Talk by writer-in-residence Dr Stevphen Shukaitis.
During the late 1960s and early 1970s, members of the performance art group EXIT, Penny Rimbaud & Gee Vaucher, turned to finding spaces and ways to create outside of the usual constraints of the gallery system and artistic conventions. This could be seen for instance in the framing of events such as the International Carnival of Experimental Sound at the Roundhouse in 1972, which was organized under the thematic banner of “Myth, Magic Madness and Mysticism.” Here can be seen an attempt to draw from ‘eastern philosophy’ (particularly Buddhism and Taoism) as a way to escape from the limitations of Western art practices and rationalities. There are interesting overlaps here with Redza Piyadasa and Suleiman Esa’s 1974 manifesto/exhibition catalogue essay “Towards a Mystical Reality” – though the difference being to find a way out of the constraints of modernist art practices and rationalities from different directions.

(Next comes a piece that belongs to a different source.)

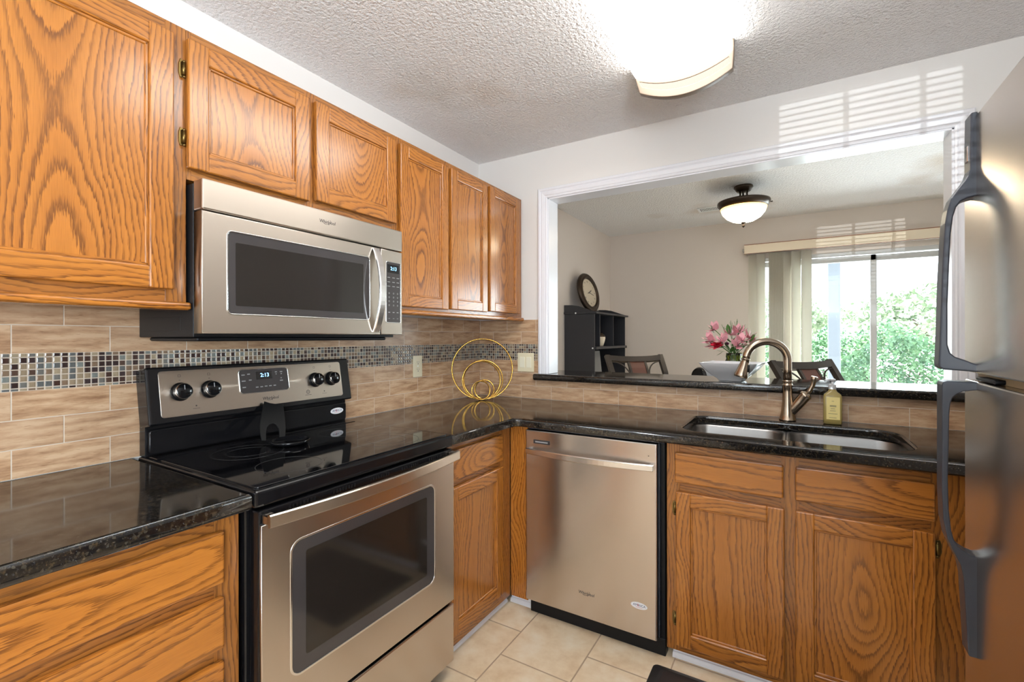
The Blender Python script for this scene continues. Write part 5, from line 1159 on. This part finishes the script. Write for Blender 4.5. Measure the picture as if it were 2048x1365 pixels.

This talk aims to take up the statement from Piyadasa’s 1978 painting “Entry Points” – that art does exist in time but only has entry points. What entry points might we find in the resonances between different attempts to utilize conceptual and performative gestures as a way to escape from the constraints aesthetically and politically one is faced with? The guiding orientation here is not necessarily or even primarily art historical, but instead to find resonances between different responses to the particular historical and social situations, and what practices were developed out of the constraints they contained.